Они снова встретились уже в Париже, и Алданов постепенно начинал играть в жизни Бунина все большую роль. То он пытался привлечь Бунина в редколлегию первого толстого журнала русской эмиграции, то Иван Алексеевич, когда умер его брат Юлий, сразу, как отмечено в семейном дневнике, «побежал» к Алданову. Они вместе встречают Новый 1922 год. В 1921 году Алданов дебютировал в художественной литературе – повесть «Святая Елена, маленький остров» и начальные главы романа «Девятое термидора», напечатанные в парижском журнале «Современные записки», сразу выдвинули его в первые ряды зарубежных русских романистов. Порой два писателя спорили. Бунин никак не мог смириться с язвами и пороками западной цивилизации, Алданов, убежденный, что «мир во зле лежит», относился к ним спокойно.

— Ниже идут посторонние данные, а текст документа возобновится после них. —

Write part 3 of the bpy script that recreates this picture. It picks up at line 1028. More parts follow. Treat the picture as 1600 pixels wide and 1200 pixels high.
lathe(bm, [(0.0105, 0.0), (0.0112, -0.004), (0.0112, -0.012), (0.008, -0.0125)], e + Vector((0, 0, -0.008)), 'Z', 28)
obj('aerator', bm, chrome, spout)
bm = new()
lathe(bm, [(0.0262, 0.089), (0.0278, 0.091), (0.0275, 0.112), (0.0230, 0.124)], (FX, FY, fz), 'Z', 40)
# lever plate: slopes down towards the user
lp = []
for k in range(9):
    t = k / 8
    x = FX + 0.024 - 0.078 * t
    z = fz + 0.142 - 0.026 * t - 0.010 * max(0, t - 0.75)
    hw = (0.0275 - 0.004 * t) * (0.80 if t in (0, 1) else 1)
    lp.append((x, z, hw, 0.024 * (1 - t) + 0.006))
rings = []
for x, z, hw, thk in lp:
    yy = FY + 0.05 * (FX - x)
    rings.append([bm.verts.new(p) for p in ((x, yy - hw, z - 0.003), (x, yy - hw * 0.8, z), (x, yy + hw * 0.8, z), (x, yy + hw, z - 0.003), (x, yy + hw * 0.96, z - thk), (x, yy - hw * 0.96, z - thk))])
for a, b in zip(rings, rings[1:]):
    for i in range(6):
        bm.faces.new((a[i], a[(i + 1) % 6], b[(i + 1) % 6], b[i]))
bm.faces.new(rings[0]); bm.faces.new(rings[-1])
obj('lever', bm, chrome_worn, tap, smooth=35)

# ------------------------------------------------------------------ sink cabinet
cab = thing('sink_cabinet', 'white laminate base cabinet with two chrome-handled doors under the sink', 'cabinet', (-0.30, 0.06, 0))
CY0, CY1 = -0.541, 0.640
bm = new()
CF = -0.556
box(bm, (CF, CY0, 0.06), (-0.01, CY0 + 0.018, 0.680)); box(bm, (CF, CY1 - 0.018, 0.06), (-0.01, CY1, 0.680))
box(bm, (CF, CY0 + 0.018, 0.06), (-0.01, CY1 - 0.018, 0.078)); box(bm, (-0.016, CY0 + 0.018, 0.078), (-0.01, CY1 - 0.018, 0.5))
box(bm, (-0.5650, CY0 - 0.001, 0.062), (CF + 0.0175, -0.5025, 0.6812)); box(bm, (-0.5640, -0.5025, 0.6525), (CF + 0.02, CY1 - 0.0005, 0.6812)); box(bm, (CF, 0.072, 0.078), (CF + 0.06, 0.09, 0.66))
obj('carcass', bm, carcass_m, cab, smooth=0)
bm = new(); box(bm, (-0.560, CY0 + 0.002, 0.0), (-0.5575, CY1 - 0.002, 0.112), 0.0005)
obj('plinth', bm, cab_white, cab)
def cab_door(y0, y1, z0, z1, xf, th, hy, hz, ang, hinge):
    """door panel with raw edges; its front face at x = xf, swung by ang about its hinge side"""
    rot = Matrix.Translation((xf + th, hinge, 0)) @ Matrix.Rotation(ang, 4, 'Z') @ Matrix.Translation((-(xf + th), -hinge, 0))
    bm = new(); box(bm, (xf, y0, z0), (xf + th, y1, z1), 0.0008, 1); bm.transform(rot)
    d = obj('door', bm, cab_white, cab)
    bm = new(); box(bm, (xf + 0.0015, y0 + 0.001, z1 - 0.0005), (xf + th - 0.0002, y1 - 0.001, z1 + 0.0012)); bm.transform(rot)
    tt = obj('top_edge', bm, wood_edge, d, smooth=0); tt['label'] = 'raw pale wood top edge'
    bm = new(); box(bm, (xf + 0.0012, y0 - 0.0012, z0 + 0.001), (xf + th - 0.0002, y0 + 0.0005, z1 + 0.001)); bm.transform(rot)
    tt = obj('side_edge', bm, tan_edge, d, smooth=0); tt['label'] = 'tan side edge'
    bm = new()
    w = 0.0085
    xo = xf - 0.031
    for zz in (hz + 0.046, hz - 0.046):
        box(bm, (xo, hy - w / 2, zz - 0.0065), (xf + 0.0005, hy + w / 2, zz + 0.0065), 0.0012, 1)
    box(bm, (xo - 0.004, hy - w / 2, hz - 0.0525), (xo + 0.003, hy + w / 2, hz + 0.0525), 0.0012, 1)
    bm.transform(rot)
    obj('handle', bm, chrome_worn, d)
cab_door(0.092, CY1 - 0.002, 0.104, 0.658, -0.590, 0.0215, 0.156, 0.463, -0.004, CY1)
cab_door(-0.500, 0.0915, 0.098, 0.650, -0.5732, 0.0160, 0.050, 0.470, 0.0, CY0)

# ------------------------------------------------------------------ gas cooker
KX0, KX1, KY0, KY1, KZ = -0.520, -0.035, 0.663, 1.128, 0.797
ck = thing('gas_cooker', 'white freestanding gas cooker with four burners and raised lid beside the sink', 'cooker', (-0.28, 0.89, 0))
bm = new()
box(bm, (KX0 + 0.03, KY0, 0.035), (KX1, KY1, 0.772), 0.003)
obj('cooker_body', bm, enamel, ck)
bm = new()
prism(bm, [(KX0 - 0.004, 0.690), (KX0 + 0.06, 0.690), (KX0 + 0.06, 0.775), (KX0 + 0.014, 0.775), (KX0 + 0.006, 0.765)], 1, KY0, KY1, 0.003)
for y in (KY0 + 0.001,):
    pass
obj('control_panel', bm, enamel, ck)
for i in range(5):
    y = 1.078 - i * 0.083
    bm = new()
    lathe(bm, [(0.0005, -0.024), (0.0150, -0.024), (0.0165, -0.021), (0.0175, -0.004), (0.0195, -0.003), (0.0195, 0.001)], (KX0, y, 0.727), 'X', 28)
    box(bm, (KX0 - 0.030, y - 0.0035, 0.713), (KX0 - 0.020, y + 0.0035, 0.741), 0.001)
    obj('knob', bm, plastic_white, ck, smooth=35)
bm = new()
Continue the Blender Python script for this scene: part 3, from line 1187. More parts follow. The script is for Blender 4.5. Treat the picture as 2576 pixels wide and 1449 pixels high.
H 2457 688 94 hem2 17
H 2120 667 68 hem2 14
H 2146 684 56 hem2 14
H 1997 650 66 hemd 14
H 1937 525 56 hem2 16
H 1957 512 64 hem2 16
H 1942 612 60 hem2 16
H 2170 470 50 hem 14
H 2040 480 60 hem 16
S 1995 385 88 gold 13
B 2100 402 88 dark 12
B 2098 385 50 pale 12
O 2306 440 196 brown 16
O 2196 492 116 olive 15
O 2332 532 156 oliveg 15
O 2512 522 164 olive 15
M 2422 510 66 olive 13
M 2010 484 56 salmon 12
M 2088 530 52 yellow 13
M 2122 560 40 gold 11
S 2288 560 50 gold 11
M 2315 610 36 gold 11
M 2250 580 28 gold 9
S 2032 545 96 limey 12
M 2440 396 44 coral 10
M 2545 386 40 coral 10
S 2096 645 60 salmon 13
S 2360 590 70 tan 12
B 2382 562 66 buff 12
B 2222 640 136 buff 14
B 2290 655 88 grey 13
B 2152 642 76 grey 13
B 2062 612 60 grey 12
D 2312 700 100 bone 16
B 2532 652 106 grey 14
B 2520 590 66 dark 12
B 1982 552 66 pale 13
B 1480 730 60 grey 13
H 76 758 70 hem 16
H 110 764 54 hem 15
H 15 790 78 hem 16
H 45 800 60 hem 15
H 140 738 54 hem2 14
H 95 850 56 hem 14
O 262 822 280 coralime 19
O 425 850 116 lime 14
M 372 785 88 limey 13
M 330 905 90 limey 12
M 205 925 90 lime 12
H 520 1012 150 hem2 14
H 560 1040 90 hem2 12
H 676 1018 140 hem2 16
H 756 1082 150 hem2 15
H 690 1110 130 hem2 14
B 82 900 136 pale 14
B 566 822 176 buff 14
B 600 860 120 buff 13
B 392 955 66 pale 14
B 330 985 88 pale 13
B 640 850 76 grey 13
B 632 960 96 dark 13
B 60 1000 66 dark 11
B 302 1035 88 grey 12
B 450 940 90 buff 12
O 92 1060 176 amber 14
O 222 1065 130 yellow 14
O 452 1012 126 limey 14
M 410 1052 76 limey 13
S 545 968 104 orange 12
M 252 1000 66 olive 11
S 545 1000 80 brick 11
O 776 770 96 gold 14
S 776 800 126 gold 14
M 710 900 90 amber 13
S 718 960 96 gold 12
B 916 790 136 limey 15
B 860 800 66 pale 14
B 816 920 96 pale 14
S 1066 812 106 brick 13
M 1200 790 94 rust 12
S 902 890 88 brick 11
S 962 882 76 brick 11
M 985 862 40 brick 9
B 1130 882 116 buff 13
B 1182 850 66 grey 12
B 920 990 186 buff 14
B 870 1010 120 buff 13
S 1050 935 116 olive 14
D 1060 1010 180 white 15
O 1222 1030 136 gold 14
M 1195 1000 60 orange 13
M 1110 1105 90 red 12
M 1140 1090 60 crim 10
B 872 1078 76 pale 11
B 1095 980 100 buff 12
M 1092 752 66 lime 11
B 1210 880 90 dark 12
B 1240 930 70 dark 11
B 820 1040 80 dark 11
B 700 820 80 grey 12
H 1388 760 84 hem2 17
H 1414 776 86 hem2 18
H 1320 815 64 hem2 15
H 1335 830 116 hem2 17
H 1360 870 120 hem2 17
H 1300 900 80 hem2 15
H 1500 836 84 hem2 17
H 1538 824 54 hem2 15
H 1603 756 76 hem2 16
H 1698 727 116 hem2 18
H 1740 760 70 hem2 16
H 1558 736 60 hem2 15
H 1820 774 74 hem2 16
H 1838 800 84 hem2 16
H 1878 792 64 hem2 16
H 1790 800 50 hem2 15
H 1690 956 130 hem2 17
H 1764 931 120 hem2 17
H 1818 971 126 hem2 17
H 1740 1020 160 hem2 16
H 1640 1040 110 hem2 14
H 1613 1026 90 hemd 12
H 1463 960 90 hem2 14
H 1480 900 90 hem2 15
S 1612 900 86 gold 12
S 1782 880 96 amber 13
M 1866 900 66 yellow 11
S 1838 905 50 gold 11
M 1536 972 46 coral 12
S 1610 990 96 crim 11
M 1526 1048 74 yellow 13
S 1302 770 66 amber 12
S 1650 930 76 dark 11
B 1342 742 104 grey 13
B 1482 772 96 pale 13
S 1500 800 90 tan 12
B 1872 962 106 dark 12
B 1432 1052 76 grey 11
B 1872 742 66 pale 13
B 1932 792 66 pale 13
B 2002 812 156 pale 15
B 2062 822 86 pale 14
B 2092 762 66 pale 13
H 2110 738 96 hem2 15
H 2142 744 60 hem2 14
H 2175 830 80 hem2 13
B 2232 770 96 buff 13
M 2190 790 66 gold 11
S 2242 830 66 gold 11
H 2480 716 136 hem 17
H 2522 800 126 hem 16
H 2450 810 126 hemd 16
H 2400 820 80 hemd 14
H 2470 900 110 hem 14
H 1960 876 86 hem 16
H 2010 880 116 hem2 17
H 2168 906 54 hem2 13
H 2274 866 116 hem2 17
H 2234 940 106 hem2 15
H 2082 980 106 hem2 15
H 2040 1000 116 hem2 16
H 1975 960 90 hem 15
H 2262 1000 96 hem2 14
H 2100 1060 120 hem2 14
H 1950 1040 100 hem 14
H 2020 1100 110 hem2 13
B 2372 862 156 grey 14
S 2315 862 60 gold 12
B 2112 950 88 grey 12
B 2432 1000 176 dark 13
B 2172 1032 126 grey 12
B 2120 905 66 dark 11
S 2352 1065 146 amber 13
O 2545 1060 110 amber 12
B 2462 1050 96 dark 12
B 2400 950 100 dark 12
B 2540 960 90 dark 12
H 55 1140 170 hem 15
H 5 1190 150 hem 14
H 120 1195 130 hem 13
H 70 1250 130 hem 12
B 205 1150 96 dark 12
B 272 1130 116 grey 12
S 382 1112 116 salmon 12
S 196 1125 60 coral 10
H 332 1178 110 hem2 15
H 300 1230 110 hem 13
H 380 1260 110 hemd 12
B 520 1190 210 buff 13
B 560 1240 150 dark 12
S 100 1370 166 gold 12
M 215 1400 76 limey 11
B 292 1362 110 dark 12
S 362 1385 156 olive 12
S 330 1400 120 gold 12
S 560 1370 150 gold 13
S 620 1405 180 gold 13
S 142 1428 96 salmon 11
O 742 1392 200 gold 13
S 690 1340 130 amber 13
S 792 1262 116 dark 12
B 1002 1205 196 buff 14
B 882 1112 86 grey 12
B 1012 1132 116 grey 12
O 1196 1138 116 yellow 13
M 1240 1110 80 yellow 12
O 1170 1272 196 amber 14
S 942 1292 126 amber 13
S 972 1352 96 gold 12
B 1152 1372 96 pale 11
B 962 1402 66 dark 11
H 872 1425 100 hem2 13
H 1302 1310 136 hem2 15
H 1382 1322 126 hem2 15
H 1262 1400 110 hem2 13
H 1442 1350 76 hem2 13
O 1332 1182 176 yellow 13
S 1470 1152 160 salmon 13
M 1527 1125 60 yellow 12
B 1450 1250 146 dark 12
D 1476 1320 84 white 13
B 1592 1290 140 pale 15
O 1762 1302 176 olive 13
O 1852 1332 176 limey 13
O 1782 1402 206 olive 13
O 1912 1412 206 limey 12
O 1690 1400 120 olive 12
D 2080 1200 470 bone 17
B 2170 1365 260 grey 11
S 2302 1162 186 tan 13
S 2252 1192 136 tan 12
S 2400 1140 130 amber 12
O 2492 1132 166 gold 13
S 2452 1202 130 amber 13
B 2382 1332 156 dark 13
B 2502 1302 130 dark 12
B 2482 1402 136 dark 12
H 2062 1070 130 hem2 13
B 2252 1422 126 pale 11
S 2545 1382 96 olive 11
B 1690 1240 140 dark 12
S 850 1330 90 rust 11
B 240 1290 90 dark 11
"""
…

Под датами 30 января – 12 февраля 1922 года. Бунин записал в дневник: «Гнусная, узкая уличка, средневековая, вся из бардаков… Вышли на Аvenue de 1’Орега, большая луна за переулком в быстро бегущих зеленоватых, лиловатых облаках, как старинная картина. Я говорил: «К черту демократию!», глядя на эту луну. Ландау (настоящая фамилия Алданова. – А.Ч.) не понимал: при чем тут демократия?»
Алданов переехал в Берлин, тогдашний центр русского издательского дела за рубежом, и началась его регулярная переписка с Буниным, продолжавшаяся до смерти Бунина в ноябре 1953 года. Им было суждено встречаться сравнительно редко, каждая встреча превращалась в праздник. Но обычно даже чаще, чем раз в неделю, они слали друг другу на протяжении десятилетий длинные подробные письма. До нас дошло около тысячи, значительная часть переписки пропала. Эмигрантская незавидная участь – переезды из города в город, из страны в страну. Летом 1940 г., перед вступлением гитлеровских войск в Париж, Алданов спасается бегством, захватив один чемоданчик. Его архив погибает. Бунин имел обыкновение писать письма от руки, в одном экземпляре. Его письма Алданову 1920—1930-х годов оказались безвозвратно утрачены. «Рукописи не горят», но эти сгорели. Однако в архиве Бунина в Лидсе (Шотландия) алдановские письма сохранились; таким образом, их переписка довоенных лет предстает перед нами как фотография двух лиц, от которой оторвана половина.